Hoosier native Susan B. Butler shares her experience with the “glass ceiling”

2012-02-05T00:00:00Z Hoosier native Susan B. Butler shares her experience with the “glass ceiling”by Bob Moulesong Times Correspondent nwitimes.com
February 05, 2012 12:00 am  • 

Susan B. Butler is the CEO of The Susan Bulkeley Butler Institute for the Development of Women Leaders. Prior to founding the Institute, Butler established herself as an accomplished business leader. She joined Arthur Andersen & Co. as its first professional female employee in 1965, and 14 years later, was named the first female partner of its consulting organization, Andersen Consulting.

Butler holds a Bachelor of Science degree in industrial management and an Honorary Doctorate in management from Purdue University. As a philanthropist, she has endowed chairs, scholarships and the Butler Institute for Leadership Excellence. She received the Sagamore of the Wabash Award, the highest honor bestowed by the Governor of Indiana for distinguished service to the state. Butler is past president of Purdue's President's Council, and past member of the Board of Directors of the Purdue Research Foundation.

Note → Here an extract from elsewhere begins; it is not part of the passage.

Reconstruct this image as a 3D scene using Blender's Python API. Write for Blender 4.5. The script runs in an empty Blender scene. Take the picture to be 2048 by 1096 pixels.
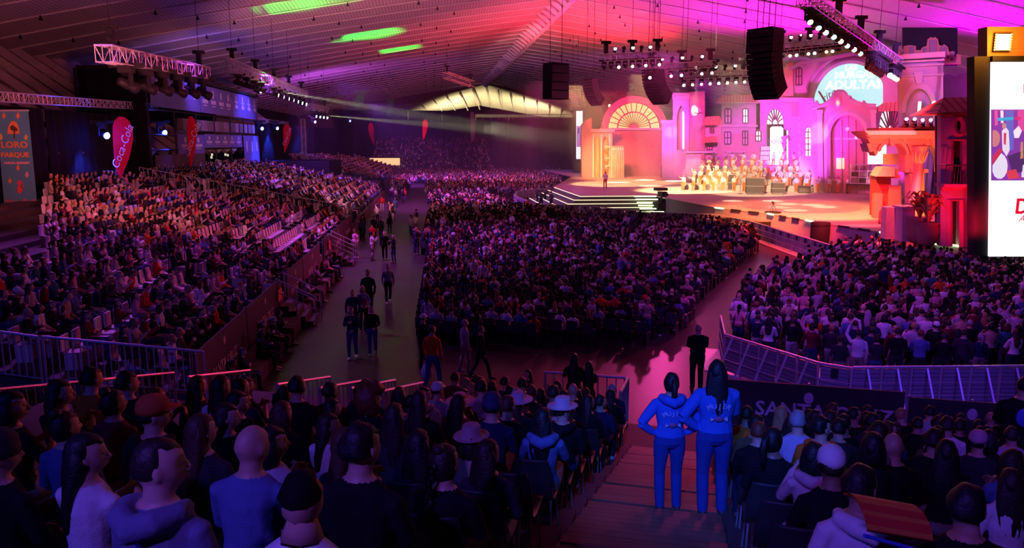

In an interview with the Times, Butler shares her views on the "glass ceiling", and whether or not true progress is being made in breaking down barriers for women in business.

The Times: How has the glass ceiling changed since you first encountered it in your career?

Susan B. Butler: The number of women CEO's in Fortune 500 companies have increased over the years. When Ginni Rometty was announced there would be 18 going into 2012. However, one (The CEO of Avon) has stepped down. We need to have 100 female CEO's by the year 2020 to get up to 20 percent. If we had at least one on each company board of directors we could achieve that goal. And there are qualified women available. Companies need to begin developing more women for senior leadership and boards of directors. That would increase the pipeline of qualified candidates. Women also need to be helping other women to be successful at these levels.

TT: What types of careers are good for women to consider, in terms of being accepted/promoted easier? Conversely, what careers might be more difficult to break through the glass ceiling?

SBB: I still believe that women should get more technical skills, such as math, science and technology. No matter where women choose to take their careers, these skills will be essential. Computers are going to be everywhere. Look at the changes that have been made just in the last few years.

Parents also need to be more focused on their daughters and granddaughters to make it a better world for them. These young women need mentoring and grooming just like their sons and grandsons. Men who have read my recent book, "Women Count: A Guide to Changing the World" have told me that every man should read it. They would truly understand where women are and where they aren't and why they should be where they aren't.

TT: Is it harder for a woman who is starting a career after raising children? Is it easier for younger women who may have youth/looks on her side?

SBB: I believe that women should start their careers after they graduate from high school and/or college. Women today will probably spend 30-plus years working. If they begin to develop a career prior to having children, they can probably continue to work part-time from home to continue. Then, after a few years, the mother can consider going back to work on a more full-time basis. In a recent book: "What Happy Working Mother's Know", it says that the kids want their mom's to be happy and if working does that for them, then the kids are happy.

There has been a big change in the last few years regarding people working from home. Many years ago there was an article in the Harvard Business review entitled the "Mommy Track". It was truly before it's time. But there is a real "Mommy Track" today, if women choose to take it.

TT: Public sector vs. private enterprise. Which one has made more advancement? Why?

SBB: Become the CEO of You, Inc. What is important is that women take responsibility of who they are and who they want to be. Women need to follow their passion and develop their resume with the skills, capabilities, and experiences to get the job they want. In today's world there are a lot more resumes each company has to review. Women need to send their resume to the company who will want to "buy" them to deliver value to their company.

Women will do better in their work if they are passionate about what they are doing and if they are using their skills. They should know what their skills are and match them with the jobs where they can use them.